Well, if it is, then it only goes to show what kind of character the church has been building within its flock. Perhaps they should tend to it more than they tend to politics, which they shouldn’t have a say in, since they aren’t even paying any taxes.

We want our right to choose. The right to choose to do the right things. The right to choose to do the wrong things. The right to know what these choices entail, and the right to determine which choice is which.

In case the church has forgotten, God Himself gave us that right to screw up. Who are we to challenge His own design?

So dear CBCP, yes, you can call for "civil disobedience" if you so desire. However, this also means that we have every right to call for a "holy disobedience" as an appropriate response to your asinine and backwards beliefs that we wouldn't have had a problem with if only you didn't shove it down our throats.
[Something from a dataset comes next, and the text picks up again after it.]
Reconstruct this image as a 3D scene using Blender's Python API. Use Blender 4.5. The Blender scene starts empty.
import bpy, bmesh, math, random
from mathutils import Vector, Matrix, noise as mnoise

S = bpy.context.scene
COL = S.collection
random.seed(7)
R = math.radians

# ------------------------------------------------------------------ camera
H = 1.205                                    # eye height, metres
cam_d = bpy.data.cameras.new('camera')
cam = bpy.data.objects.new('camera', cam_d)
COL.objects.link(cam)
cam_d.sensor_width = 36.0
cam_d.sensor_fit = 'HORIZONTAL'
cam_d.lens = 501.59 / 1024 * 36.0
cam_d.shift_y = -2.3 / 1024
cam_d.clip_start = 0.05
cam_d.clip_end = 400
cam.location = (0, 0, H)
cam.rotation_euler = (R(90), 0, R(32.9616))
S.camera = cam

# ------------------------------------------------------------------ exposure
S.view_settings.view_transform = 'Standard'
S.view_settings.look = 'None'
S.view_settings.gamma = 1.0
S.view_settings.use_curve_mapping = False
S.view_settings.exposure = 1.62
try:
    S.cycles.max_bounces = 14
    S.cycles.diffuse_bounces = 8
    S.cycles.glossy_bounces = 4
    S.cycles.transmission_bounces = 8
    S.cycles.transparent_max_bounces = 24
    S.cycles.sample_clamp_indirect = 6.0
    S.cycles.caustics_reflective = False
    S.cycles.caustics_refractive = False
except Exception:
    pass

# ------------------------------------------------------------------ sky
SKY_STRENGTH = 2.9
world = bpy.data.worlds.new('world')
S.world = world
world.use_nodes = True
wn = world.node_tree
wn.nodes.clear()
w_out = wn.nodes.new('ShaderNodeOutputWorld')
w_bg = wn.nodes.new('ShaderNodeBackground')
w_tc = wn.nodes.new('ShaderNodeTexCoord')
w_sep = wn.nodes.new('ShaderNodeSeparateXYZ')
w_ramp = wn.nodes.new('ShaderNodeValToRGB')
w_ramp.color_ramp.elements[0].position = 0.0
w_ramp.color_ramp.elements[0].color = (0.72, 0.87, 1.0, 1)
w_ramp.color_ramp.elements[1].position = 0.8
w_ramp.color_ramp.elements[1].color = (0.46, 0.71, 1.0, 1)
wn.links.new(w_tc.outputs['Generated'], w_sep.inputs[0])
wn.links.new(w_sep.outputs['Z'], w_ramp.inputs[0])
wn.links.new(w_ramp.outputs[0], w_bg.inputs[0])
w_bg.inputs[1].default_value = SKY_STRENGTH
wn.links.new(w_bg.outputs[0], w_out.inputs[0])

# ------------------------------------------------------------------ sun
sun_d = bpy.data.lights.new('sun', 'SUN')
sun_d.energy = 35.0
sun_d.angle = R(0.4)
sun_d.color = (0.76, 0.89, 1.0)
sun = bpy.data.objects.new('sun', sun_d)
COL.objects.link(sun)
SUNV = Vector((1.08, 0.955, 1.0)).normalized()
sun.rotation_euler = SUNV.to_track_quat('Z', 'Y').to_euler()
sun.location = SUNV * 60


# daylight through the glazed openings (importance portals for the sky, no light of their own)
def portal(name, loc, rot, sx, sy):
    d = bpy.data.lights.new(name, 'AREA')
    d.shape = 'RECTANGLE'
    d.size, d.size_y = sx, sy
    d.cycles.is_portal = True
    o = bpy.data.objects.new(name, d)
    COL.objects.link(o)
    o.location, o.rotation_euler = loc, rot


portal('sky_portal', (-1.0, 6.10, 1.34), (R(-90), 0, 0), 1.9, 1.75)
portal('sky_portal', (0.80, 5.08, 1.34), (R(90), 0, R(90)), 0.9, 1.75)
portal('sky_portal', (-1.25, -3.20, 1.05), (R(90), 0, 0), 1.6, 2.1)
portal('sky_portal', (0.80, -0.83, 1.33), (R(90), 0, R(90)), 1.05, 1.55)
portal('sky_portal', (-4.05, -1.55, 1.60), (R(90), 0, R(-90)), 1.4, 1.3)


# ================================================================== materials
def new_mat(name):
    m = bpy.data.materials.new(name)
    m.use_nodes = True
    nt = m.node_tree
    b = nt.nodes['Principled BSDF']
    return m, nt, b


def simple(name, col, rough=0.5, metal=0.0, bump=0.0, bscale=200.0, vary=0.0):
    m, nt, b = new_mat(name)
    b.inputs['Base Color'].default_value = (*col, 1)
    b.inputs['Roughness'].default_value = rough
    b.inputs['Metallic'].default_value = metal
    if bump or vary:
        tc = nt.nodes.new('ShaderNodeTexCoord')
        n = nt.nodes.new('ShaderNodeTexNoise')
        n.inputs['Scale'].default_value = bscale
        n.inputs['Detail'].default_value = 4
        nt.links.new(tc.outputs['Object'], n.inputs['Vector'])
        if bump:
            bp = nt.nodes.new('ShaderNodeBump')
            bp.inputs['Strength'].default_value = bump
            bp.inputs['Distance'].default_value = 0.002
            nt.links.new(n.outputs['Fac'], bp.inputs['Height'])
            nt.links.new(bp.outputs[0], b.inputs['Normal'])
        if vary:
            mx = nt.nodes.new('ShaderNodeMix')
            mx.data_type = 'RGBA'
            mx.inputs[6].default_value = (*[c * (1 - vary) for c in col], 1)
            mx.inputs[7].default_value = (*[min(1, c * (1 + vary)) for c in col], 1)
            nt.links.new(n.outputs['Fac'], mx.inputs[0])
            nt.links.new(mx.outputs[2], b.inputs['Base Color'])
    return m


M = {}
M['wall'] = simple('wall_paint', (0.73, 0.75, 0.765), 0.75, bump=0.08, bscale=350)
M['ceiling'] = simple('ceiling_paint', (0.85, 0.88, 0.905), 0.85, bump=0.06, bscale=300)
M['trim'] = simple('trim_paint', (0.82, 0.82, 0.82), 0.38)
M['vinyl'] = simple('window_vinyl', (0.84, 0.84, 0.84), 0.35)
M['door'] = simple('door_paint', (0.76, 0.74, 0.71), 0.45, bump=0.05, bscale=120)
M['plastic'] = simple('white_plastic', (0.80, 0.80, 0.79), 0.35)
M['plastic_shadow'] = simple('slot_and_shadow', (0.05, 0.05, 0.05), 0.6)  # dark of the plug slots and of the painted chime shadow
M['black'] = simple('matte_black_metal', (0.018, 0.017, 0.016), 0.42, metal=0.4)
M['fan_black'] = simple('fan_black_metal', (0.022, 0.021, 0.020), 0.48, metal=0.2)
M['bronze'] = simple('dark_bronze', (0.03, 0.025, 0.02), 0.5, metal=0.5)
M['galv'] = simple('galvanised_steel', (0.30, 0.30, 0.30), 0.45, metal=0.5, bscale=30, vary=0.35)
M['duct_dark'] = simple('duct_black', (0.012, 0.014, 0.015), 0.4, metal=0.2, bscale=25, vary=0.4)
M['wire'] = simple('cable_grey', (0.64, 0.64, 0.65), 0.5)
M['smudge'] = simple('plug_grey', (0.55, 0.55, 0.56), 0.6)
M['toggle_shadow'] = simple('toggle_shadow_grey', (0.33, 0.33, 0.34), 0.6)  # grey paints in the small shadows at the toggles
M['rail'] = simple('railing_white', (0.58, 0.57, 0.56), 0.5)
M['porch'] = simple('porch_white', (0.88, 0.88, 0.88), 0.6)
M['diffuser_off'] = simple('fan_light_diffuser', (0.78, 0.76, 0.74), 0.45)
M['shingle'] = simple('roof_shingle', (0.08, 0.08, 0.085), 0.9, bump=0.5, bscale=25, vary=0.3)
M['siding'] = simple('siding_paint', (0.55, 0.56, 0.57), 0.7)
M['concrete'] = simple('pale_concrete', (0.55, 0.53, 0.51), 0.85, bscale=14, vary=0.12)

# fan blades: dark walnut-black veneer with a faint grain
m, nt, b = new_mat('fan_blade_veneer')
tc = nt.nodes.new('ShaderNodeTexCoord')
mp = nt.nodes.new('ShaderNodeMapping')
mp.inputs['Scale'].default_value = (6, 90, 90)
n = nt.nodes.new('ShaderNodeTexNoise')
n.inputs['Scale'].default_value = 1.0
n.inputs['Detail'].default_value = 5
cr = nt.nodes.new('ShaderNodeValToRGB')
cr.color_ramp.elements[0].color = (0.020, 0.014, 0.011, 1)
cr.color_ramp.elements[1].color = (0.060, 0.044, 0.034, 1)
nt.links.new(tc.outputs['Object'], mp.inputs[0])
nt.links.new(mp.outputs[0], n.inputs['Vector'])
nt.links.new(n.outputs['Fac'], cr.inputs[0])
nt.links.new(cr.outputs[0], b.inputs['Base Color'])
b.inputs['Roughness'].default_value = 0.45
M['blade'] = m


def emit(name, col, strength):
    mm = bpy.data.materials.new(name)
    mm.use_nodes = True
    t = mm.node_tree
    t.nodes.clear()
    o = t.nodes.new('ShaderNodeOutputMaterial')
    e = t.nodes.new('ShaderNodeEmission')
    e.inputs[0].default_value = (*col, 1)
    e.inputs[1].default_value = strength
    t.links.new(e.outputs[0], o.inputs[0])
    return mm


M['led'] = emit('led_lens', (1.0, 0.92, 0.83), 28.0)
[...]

(No penis metaphors were intended in the previous paragraph.)

10 comments:

Laya said...

Amen to that, bro. :P

Unknown said...

As I have been saying to every post out there that I've been agreeing with: SECONDED, THIRDED and FOURTHED. Brilliant piece. Will link wherever linkable.

Unknown said...

WORD.

Unknown said...

how about organizing a 'Do Not Attend Church Sunday' everywhere? people will instead mass as a huge peacefully protesting body in front of the cathedrals.

normsky said...

We are Catholics. and we are born Catholics.We are educated n understood that having children is a sacred obligation that we are committed to uphold. But is it a sin to plan the number of children that we can take care n protect? .We controlled our children in to 3 only so we can give them their basic needs. Does it make us sinners?, So most of those with less children are sinners then there will be less catholics in the Philippines. thank you

Guen said...

(Noey directed me here!) Well said, well said!

Daddy Yo said...

Does not giving donations/contributions during Mass considered "holy disobedience"?

Kel Fabie said...

It's time the church stuck to its strengths. Sex education and proselytizing from supposedly celibate people? NOT a strength.

Kel Fabie said...

Yeah. Not going to church, not donating to mass collections - all sound like valid acts of holy disobedience.

In case the CBCP has forgotten, they are, hierarchically, where the Pharisees used to be when Jesus Chris was pwning them left and right.

skysenshi said...

We actually have a moral fiber as a nation? Hehehe.